Back in the 1970's, my grandparents had a very modest lake cabin (a shack almost) on a fairly decent sized lake. They had problems with shore erosion and they decided to build a "seawall". They looked at several different construction techniques, mainly things based on cinder block construction (we had lots of family members who were concrete guys and masons). The problem with a cinder block sea wall is you need to put in a pretty deep foundation otherwise the water will eventually undermine it and the wall will collapse into the water.
About that time, they noticed a sea wall down the lake that seemed to be built out of exceeding regular sized rock. On closer inspection we saw that the rock was concrete in these fairly uniform sized pillow shapes.
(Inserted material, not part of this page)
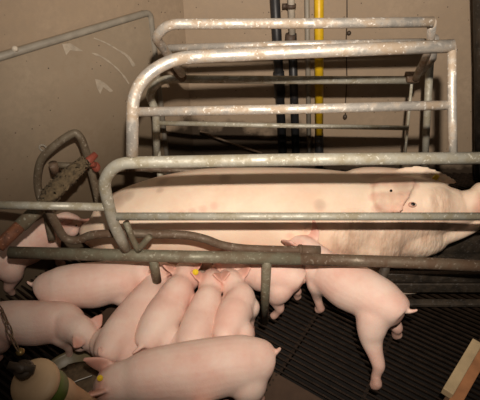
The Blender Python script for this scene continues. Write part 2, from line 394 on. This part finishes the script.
# ------------------------------------------------------------------ rear gate fittings, far left
lp = thing('gate_loop', 'bent olive tube loop at the rear of the crate before the partition', 'tube', Y(70, 200, 1.45))
LY = 1.50
bm = bmesh.new(); tube(bm, smooth([tuple(Y(x, y, LY+dy)) for x, y, dy in ((52, 240, -.1), (46, 212, -.05), (38, 188, 0), (40, 163, 0), (52, 148, .02), (72, 134, .05), (80, 137, .05), (86, 152, .05), (93, 178, .05), (99, 205, .03), (100, 230, 0))], 5), .0155)
fin(bm, 'tube', LOOPM, lp)
bm = bmesh.new(); tube(bm, [Y(56, 165, LY), Y(90, 166, LY+.04)], .012); fin(bm, 'crossbar', LOOPM, lp)
bm = bmesh.new(); tube(bm, [Y(53, 163, LY-.02), Y(55, 172, LY-.02)], .017); fin(bm, 'bracket', RUST, lp)
bm = bmesh.new(); 
for k in range(12):
    q = 2*math.pi*k/12; q2 = 2*math.pi*(k+1)/12; c = on_part(43, 148, .012)
    tube(bm, [c+V((math.cos(q)*.014, 0, math.sin(q)*.014)), c+V((math.cos(q2)*.014, 0, math.sin(q2)*.014))], .004, 8)
tube(bm, [c-V((0, 0, .014)), c-V((-.01, 0, .035))], .005, 8)
tag(fin(bm, 'hook', GREYP), 'small pale eye hook on the partition above the tube loop', 'hook')
ram = thing('gate_strut', 'slanting strut with rusty lower end, dusty middle and red tip', 'strut', Y(50, 205, 1.4))
def yr(x): return 1.16 + (x/100)*.36
def YR(x, y): return Y(x, y, yr(x))
bm = bmesh.new(); tube(bm, [YR(-2, 247), YR(22, 224)], .022); fin(bm, 'lower_rod', ORUST, ram)
bm = bmesh.new(); tube(bm, [YR(20, 226), YR(46, 202), YR(56, 194)], .025); fin(bm, 'collar', OLIVE, ram)
bm = bmesh.new(); pts = smooth([tuple(YR(x, y))+(a, b) for x, y, a, b in ((44, 203, .02, .02), (50, 195, .034, .024), (60, 185, .036, .027), (70, 175, .034, .027), (80, 166, .028, .022), (86, 161, .02, .02))], 8)
sweep(bm, pts, seg=40)
for v in bm.verts: v.co += V((random.gauss(0, .003), random.gauss(0, .003), random.gauss(0, .003)))
fin(bm, 'dusty_cover', FUZZ, ram)
bm = bmesh.new(); tube(bm, [YR(80, 169), YR(96, 154)], [.02, .012]); ball(bm, YR(96, 167), .017, (1, 1, 1.3)); tube(bm, [YR(88, 162), YR(96, 166)], .012); fin(bm, 'tip', REDP, ram)

# ------------------------------------------------------------------ pigs
def pig_body(name, bm, voxel, spots, m, parent, iters=4, blend=()):
    """joins the body's shapes into one skin; spots: (centre, radius, channel, strength) of bare pink or muddy skin"""
    bmesh.ops.recalc_face_normals(bm, faces=bm.faces)
    me = bpy.data.meshes.new(name+'_raw'); bm.to_mesh(me); bm.free()
    o = bpy.data.objects.new(name+'_raw', me); C.objects.link(o)
    r = o.modifiers.new('r', 'REMESH'); r.mode = 'VOXEL'; r.voxel_size = voxel; r.use_smooth_shade = True
    s = o.modifiers.new('s', 'SMOOTH'); s.factor = .5; s.iterations = iters
    dg = bpy.context.evaluated_depsgraph_get(); dg.update()
    out = bpy.data.meshes.new_from_object(o.evaluated_get(dg)); out.name = name
    bpy.data.objects.remove(o); bpy.data.meshes.remove(me)
    if blend:        # let the limbs flow into the trunk
        n = len(out.vertices); co = np.empty(n*3); out.vertices.foreach_get('co', co); co = co.reshape(n, 3)
        ed = np.empty(len(out.edges)*2, dtype=np.int64); out.edges.foreach_get('vertices', ed); ed = ed.reshape(-1, 2)
        wgt = np.zeros(n)
        for c, rr in blend: wgt = np.maximum(wgt, np.clip(1.25*(1-np.linalg.norm(co-np.array(c), axis=1)/rr), 0, 1))
        deg = np.bincount(ed.ravel(), minlength=n).reshape(-1, 1)
        for _ in range(45):
            acc = np.zeros((n, 3))
            for ax in range(3): acc[:, ax] = np.bincount(ed[:, 0], co[ed[:, 1], ax], n) + np.bincount(ed[:, 1], co[ed[:, 0], ax], n)
            co += (acc/np.maximum(deg, 1)-co)*(.6*wgt)[:, None]
        out.vertices.foreach_set('co', co.ravel()); out.update()
    at = out.color_attributes.new('tint', 'FLOAT_COLOR', 'POINT')
    sp = [(V(c), rr, ch, st) for c, rr, ch, st in spots]
    for v, d in zip(out.vertices, at.data):
        a = [0, 0, 0]
        for c, rr, ch, st in sp:
            q = (v.co-c).length/rr
            if q < 1: a[ch] = max(a[ch], st*(1-q*q)**.8)
        d.color = (a[0], a[1], a[2], 1)
    for p in out.polygons: p.use_smooth = True
    out.materials.clear()
    return link(name, out, m, parent)

def leaf(bm, root, axis, width_dir, length, width, th=.008, curl=.0, seg=16):
    """an ear: flattened pointed leaf"""
    ax = V(axis).normalized(); wd = V(width_dir); wd = (wd-ax*wd.dot(ax)).normalized(); nr = ax.cross(wd)
    prof = [(0, .45), (.15, .8), (.35, 1), (.55, .93), (.75, .66), (.9, .36), (1, .10)]
    pts = [tuple(V(root)+ax*(t*length)+nr*curl*t*t*length) + (width*.5*w, th*(1-.4*t)) for t, w in prof]
    sweep(bm, pts, up=nr, seg=seg)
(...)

We talked to the property owner and he revealed what he had done. When the lake was let down annually he had simply stacked 60lb bags of quikrete into a wall. When the water level was allowed to rise, the water seeped into the bags, and hardened the concrete into interlocking concrete pillows. After awhile the paper bags deteriorated and were washed away. It left a very heavy, very solid, and good looking "rock" wall when finished. Apparently back in the 60's and 70's Quikrete actually had a little "how-to" on how to build a wall in this fashion. The interesting thing was that allowing the concrete to set like this (i.e. concrete powder in a bag with water soaking through) actually produced a much stronger concrete than what you get with traditional methods. Also, according to my memory of the quickrete how-to, this method was not limited to sea walls. You could use it anywhere and simply hose down the stacked bags every day for some number of weeks and get the same results (and in fact, I've seen unopened bags of quickrete left for long periods in damp environments like under a crawl space and indeed it does harden eventually into a very hard bag shaped lump of concrete).
It made me wonder if this technique could be combined with your earthbagging technique. It might be especially useful in areas where good bag fill material is hard to come by (where I live in the southeast most of our soil is almost 100% red clay which is a terrible fill material for earthbagging). Also, one would presume that the hardened concrete bags would be both denser and stronger than an earth filled bag, which would be useful in a fallout shelter situation. I've started to look around the Quickrete website to see if they still have a how-to or whitepaper on this technique, but so far I haven't turned up anything.
I haven't run up any figures on the cost, so that may or may not be an issue.